Tesla’s Recall of Nearly 363,000 Vehicles Highlights Widespread Issue With Partial Automation Systems, Says IIHS President David Harkey

Tesla’s recall of nearly 363,000 vehicles equipped with its “Full Self-Driving” feature has drawn attention to a more widespread problem with the ways partial automation systems are designed and marketed, according to the President of the Insurance Institute for Highway Safety (IIHS), David Harkey.

Harkey stated that partial automation systems require drivers to be fully engaged in the driving task at all times and to take control of the vehicle when necessary. However, research conducted by the Institute shows that many drivers who use partial automation systems frequently treat their vehicles as if they are fully autonomous, despite numerous high-profile crash reports and warnings to the contrary.
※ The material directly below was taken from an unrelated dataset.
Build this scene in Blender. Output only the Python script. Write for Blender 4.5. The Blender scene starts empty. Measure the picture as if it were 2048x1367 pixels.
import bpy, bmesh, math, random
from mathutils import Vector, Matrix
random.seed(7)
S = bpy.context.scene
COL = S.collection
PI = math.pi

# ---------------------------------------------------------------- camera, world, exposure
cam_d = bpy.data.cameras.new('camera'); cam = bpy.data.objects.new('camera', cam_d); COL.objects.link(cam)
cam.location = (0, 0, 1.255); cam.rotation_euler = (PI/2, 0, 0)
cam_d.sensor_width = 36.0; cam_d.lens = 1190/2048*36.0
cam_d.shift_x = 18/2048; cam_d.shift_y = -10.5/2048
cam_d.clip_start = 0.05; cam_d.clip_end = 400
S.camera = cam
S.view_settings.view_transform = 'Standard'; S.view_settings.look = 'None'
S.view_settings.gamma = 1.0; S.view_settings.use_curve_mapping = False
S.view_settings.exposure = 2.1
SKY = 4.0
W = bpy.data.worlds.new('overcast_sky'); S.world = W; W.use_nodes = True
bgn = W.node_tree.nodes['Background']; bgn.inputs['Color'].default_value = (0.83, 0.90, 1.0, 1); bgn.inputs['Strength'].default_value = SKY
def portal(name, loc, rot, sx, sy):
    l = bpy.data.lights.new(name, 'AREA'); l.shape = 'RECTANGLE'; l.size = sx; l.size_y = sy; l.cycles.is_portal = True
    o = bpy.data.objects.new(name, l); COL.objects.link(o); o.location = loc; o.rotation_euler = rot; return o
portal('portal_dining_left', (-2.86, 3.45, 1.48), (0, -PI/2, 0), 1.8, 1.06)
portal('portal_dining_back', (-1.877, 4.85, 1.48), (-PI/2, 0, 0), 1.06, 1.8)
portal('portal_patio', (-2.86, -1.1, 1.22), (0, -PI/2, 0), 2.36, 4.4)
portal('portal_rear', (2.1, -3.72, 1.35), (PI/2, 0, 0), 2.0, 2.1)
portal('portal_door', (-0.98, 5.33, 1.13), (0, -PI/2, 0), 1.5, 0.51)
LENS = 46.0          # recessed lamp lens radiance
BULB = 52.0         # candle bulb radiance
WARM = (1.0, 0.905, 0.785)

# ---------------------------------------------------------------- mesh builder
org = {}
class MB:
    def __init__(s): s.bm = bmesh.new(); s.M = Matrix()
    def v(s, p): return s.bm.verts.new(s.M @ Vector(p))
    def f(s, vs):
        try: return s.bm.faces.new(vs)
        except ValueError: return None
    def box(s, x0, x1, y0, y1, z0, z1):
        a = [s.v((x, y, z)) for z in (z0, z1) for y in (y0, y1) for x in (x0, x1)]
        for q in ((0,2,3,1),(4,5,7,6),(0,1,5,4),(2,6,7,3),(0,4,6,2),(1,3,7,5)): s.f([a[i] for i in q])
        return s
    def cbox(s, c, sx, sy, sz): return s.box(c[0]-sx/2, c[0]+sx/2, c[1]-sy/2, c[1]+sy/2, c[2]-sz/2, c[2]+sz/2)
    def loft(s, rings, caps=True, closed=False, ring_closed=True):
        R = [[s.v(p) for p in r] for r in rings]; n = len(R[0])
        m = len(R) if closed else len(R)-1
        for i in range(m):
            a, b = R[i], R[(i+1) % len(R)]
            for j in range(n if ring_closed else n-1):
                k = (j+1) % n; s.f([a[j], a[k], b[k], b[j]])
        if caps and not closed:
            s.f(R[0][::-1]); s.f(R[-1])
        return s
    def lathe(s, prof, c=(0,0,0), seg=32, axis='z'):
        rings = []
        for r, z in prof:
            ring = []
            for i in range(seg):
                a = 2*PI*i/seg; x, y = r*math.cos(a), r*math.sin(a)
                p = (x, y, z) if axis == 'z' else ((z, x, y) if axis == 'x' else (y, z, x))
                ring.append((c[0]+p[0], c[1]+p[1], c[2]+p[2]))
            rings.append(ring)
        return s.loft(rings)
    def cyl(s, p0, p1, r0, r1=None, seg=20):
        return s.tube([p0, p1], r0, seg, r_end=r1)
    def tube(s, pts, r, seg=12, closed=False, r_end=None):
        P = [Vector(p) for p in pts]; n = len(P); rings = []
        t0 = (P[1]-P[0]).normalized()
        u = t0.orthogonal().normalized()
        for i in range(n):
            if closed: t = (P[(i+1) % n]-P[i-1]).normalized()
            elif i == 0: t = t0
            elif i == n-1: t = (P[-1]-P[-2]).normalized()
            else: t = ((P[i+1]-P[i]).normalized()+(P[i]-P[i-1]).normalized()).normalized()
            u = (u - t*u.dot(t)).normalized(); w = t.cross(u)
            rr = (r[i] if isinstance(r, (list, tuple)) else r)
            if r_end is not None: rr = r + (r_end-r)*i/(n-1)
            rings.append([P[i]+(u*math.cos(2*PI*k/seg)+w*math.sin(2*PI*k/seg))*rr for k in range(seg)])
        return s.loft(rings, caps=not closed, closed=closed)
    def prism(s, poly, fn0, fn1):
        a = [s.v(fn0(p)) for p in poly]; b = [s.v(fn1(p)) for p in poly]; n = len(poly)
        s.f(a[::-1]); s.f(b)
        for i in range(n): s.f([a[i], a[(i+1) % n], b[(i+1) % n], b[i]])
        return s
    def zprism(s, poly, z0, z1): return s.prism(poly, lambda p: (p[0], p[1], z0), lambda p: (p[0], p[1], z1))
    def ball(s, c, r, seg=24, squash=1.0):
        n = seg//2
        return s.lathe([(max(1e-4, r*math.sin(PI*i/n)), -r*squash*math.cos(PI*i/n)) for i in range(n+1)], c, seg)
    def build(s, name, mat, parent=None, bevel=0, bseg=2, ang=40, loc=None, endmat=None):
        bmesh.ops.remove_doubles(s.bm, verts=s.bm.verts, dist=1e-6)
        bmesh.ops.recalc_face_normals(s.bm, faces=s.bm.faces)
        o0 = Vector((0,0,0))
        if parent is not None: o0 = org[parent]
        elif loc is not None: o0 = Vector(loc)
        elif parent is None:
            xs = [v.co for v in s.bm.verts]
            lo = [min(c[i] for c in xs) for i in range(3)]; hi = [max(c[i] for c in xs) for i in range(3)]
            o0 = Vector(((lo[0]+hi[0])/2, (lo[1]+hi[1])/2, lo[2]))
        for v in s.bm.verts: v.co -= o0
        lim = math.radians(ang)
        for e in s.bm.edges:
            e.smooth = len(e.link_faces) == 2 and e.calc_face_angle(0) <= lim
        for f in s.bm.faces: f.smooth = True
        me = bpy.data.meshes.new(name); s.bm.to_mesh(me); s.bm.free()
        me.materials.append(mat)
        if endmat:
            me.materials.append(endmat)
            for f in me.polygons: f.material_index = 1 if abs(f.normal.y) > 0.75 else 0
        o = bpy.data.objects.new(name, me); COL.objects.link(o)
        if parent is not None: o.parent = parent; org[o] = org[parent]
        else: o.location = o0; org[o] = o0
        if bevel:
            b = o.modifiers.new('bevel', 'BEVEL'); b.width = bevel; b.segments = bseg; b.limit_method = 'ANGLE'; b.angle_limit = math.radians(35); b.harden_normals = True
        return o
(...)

None of the current partial automation systems are designed to replace a human driver or make it safe for drivers to perform other activities that take their focus off the road, Harkey said.

He added that “fully attentive drivers” could prevent their vehicles from performing the actions cited in Tesla’s recall notice. The main issues with Tesla’s Full Self-Driving system include misleading names such as “Full Self-Driving” and “Autopilot” and a lack of adequate safeguards to ensure drivers remain focused on the road.

IIHS has been developing a new safeguard ratings program to assess how well partial automation vehicles keep drivers engaged in the driving task, and the program will begin rating vehicles later this year.

The National Highway Traffic Safety Administration (NHTSA) recently issued a recall notice for certain Tesla Model 3, Model S, Model X, and Model Y vehicles after determining that the Full Self-Driving Beta system could prompt the vehicle to travel straight through intersections from a left- or right-turn-only lane, fail to stop at stop signs, exceed speed limits, and go through yellow lights without proper caution if the driver did not intervene.

The Full Self-Driving feature is an optional software update that extends the functionality of Tesla’s core Autopilot partial automation system, which is primarily intended for use on highways.